Problem description:
Repeat the listing in full, preserving every character.

Source excerpt:
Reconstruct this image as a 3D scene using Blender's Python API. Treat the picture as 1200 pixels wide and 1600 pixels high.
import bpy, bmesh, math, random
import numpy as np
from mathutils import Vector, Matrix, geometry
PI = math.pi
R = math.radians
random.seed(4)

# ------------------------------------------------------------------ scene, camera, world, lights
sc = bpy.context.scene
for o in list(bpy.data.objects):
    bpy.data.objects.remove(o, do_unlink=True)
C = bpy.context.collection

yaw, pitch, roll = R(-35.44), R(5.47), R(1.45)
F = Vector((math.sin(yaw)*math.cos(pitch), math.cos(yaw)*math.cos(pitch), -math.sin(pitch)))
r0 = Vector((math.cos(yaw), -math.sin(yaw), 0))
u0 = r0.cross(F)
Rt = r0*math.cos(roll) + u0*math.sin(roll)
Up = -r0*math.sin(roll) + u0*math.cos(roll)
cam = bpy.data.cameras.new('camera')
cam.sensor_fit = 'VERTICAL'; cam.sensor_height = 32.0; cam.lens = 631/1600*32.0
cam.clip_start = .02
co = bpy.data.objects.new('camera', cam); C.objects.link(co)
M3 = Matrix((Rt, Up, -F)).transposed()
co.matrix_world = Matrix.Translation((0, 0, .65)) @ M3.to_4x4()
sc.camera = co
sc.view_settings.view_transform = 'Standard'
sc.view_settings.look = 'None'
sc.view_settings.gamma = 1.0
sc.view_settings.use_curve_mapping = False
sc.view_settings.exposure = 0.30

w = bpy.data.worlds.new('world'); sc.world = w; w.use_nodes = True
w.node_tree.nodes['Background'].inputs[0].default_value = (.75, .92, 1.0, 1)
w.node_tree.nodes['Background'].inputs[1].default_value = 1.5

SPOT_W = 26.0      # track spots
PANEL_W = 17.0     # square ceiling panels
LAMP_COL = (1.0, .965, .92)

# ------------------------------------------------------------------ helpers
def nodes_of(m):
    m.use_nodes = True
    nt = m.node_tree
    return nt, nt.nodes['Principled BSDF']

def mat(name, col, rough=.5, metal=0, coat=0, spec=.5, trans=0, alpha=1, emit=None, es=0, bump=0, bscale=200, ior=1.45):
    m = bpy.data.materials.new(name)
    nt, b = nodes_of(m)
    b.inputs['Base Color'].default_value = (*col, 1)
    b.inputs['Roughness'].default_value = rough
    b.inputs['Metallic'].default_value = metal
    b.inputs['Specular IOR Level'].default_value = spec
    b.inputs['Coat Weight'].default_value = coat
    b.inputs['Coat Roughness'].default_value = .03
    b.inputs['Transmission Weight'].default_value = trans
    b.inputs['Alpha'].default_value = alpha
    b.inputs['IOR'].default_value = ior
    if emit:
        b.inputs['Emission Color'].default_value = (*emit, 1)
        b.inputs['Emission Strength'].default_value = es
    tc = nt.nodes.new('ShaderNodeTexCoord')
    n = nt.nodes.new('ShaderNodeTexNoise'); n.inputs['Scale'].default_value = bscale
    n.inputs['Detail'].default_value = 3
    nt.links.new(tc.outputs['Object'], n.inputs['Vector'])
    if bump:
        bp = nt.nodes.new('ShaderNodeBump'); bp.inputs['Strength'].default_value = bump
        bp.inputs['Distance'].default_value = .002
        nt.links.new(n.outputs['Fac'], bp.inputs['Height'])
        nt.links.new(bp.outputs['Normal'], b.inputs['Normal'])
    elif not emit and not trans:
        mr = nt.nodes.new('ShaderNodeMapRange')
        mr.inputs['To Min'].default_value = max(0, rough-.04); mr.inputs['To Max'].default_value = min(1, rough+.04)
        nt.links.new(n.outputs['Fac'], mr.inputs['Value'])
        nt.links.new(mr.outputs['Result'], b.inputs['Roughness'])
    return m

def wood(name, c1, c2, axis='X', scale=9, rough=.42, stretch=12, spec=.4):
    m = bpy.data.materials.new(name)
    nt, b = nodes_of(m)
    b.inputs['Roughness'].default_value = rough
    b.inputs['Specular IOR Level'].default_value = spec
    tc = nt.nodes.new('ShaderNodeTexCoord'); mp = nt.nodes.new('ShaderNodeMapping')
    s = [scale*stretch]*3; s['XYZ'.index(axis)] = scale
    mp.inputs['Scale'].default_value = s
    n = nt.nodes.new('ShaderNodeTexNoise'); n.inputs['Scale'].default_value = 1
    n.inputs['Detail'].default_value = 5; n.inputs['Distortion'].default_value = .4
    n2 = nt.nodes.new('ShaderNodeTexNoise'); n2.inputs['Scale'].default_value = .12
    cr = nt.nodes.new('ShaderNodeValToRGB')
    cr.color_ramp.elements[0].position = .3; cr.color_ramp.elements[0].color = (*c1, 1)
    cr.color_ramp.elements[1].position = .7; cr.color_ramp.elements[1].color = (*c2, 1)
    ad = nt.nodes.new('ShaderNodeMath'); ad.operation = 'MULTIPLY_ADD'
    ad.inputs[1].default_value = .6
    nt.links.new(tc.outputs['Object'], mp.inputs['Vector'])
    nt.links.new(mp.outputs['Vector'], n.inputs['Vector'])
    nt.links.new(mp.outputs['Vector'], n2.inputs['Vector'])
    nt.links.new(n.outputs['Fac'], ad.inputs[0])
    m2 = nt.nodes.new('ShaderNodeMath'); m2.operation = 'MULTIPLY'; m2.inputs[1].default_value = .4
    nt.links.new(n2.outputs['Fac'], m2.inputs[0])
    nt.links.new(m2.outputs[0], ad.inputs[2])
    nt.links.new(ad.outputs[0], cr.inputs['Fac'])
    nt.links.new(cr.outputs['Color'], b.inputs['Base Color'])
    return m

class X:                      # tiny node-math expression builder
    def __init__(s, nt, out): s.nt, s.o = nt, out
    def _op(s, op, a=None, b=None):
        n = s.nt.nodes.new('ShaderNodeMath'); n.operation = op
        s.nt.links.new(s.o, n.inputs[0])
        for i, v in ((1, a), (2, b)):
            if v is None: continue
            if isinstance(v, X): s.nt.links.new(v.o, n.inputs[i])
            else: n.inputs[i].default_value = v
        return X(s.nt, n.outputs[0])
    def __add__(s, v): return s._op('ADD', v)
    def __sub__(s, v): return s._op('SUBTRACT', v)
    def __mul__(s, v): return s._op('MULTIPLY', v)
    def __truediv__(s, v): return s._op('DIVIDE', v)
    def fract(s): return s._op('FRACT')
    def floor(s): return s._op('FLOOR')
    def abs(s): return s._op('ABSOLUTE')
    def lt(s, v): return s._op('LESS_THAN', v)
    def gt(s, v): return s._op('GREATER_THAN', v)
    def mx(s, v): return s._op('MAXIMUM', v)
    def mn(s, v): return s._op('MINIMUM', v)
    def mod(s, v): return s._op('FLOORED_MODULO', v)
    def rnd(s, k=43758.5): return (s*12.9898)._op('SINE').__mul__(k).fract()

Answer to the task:
Reconstruct this image as a 3D scene using Blender's Python API. Treat the picture as 1200 pixels wide and 1600 pixels high.
import bpy, bmesh, math, random
import numpy as np
from mathutils import Vector, Matrix, geometry
PI = math.pi
R = math.radians
random.seed(4)

# ------------------------------------------------------------------ scene, camera, world, lights
sc = bpy.context.scene
for o in list(bpy.data.objects):
    bpy.data.objects.remove(o, do_unlink=True)
C = bpy.context.collection

yaw, pitch, roll = R(-35.44), R(5.47), R(1.45)
F = Vector((math.sin(yaw)*math.cos(pitch), math.cos(yaw)*math.cos(pitch), -math.sin(pitch)))
r0 = Vector((math.cos(yaw), -math.sin(yaw), 0))
u0 = r0.cross(F)
Rt = r0*math.cos(roll) + u0*math.sin(roll)
Up = -r0*math.sin(roll) + u0*math.cos(roll)
cam = bpy.data.cameras.new('camera')
cam.sensor_fit = 'VERTICAL'; cam.sensor_height = 32.0; cam.lens = 631/1600*32.0
cam.clip_start = .02
co = bpy.data.objects.new('camera', cam); C.objects.link(co)
M3 = Matrix((Rt, Up, -F)).transposed()
co.matrix_world = Matrix.Translation((0, 0, .65)) @ M3.to_4x4()
sc.camera = co
sc.view_settings.view_transform = 'Standard'
sc.view_settings.look = 'None'
sc.view_settings.gamma = 1.0
sc.view_settings.use_curve_mapping = False
sc.view_settings.exposure = 0.30

w = bpy.data.worlds.new('world'); sc.world = w; w.use_nodes = True
w.node_tree.nodes['Background'].inputs[0].default_value = (.75, .92, 1.0, 1)
w.node_tree.nodes['Background'].inputs[1].default_value = 1.5

SPOT_W = 26.0      # track spots
PANEL_W = 17.0     # square ceiling panels
LAMP_COL = (1.0, .965, .92)

# ------------------------------------------------------------------ helpers
def nodes_of(m):
    m.use_nodes = True
    nt = m.node_tree
    return nt, nt.nodes['Principled BSDF']

def mat(name, col, rough=.5, metal=0, coat=0, spec=.5, trans=0, alpha=1, emit=None, es=0, bump=0, bscale=200, ior=1.45):
    m = bpy.data.materials.new(name)
    nt, b = nodes_of(m)
    b.inputs['Base Color'].default_value = (*col, 1)
    b.inputs['Roughness'].default_value = rough
    b.inputs['Metallic'].default_value = metal
    b.inputs['Specular IOR Level'].default_value = spec
    b.inputs['Coat Weight'].default_value = coat
    b.inputs['Coat Roughness'].default_value = .03
    b.inputs['Transmission Weight'].default_value = trans
    b.inputs['Alpha'].default_value = alpha
    b.inputs['IOR'].default_value = ior
    if emit:
        b.inputs['Emission Color'].default_value = (*emit, 1)
        b.inputs['Emission Strength'].default_value = es
    tc = nt.nodes.new('ShaderNodeTexCoord')
    n = nt.nodes.new('ShaderNodeTexNoise'); n.inputs['Scale'].default_value = bscale
    n.inputs['Detail'].default_value = 3
    nt.links.new(tc.outputs['Object'], n.inputs['Vector'])
    if bump:
        bp = nt.nodes.new('ShaderNodeBump'); bp.inputs['Strength'].default_value = bump
        bp.inputs['Distance'].default_value = .002
        nt.links.new(n.outputs['Fac'], bp.inputs['Height'])
        nt.links.new(bp.outputs['Normal'], b.inputs['Normal'])
    elif not emit and not trans:
        mr = nt.nodes.new('ShaderNodeMapRange')
        mr.inputs['To Min'].default_value = max(0, rough-.04); mr.inputs['To Max'].default_value = min(1, rough+.04)
        nt.links.new(n.outputs['Fac'], mr.inputs['Value'])
        nt.links.new(mr.outputs['Result'], b.inputs['Roughness'])
    return m

def wood(name, c1, c2, axis='X', scale=9, rough=.42, stretch=12, spec=.4):
    m = bpy.data.materials.new(name)
    nt, b = nodes_of(m)
    b.inputs['Roughness'].default_value = rough
    b.inputs['Specular IOR Level'].default_value = spec
    tc = nt.nodes.new('ShaderNodeTexCoord'); mp = nt.nodes.new('ShaderNodeMapping')
    s = [scale*stretch]*3; s['XYZ'.index(axis)] = scale
    mp.inputs['Scale'].default_value = s
    n = nt.nodes.new('ShaderNodeTexNoise'); n.inputs['Scale'].default_value = 1
    n.inputs['Detail'].default_value = 5; n.inputs['Distortion'].default_value = .4
    n2 = nt.nodes.new('ShaderNodeTexNoise'); n2.inputs['Scale'].default_value = .12
    cr = nt.nodes.new('ShaderNodeValToRGB')
    cr.color_ramp.elements[0].position = .3; cr.color_ramp.elements[0].color = (*c1, 1)
    cr.color_ramp.elements[1].position = .7; cr.color_ramp.elements[1].color = (*c2, 1)
    ad = nt.nodes.new('ShaderNodeMath'); ad.operation = 'MULTIPLY_ADD'
    ad.inputs[1].default_value = .6
    nt.links.new(tc.outputs['Object'], mp.inputs['Vector'])
    nt.links.new(mp.outputs['Vector'], n.inputs['Vector'])
    nt.links.new(mp.outputs['Vector'], n2.inputs['Vector'])
    nt.links.new(n.outputs['Fac'], ad.inputs[0])
    m2 = nt.nodes.new('ShaderNodeMath'); m2.operation = 'MULTIPLY'; m2.inputs[1].default_value = .4
    nt.links.new(n2.outputs['Fac'], m2.inputs[0])
    nt.links.new(m2.outputs[0], ad.inputs[2])
    nt.links.new(ad.outputs[0], cr.inputs['Fac'])
    nt.links.new(cr.outputs['Color'], b.inputs['Base Color'])
    return m

class X:                      # tiny node-math expression builder
    def __init__(s, nt, out): s.nt, s.o = nt, out
    def _op(s, op, a=None, b=None):
        n = s.nt.nodes.new('ShaderNodeMath'); n.operation = op
        s.nt.links.new(s.o, n.inputs[0])
        for i, v in ((1, a), (2, b)):
            if v is None: continue
            if isinstance(v, X): s.nt.links.new(v.o, n.inputs[i])
            else: n.inputs[i].default_value = v
        return X(s.nt, n.outputs[0])
    def __add__(s, v): return s._op('ADD', v)
    def __sub__(s, v): return s._op('SUBTRACT', v)
    def __mul__(s, v): return s._op('MULTIPLY', v)
    def __truediv__(s, v): return s._op('DIVIDE', v)
    def fract(s): return s._op('FRACT')
    def floor(s): return s._op('FLOOR')
    def abs(s): return s._op('ABSOLUTE')
    def lt(s, v): return s._op('LESS_THAN', v)
    def gt(s, v): return s._op('GREATER_THAN', v)
    def mx(s, v): return s._op('MAXIMUM', v)
    def mn(s, v): return s._op('MINIMUM', v)
    def mod(s, v): return s._op('FLOORED_MODULO', v)
    def rnd(s, k=43758.5): return (s*12.9898)._op('SINE').__mul__(k).fract()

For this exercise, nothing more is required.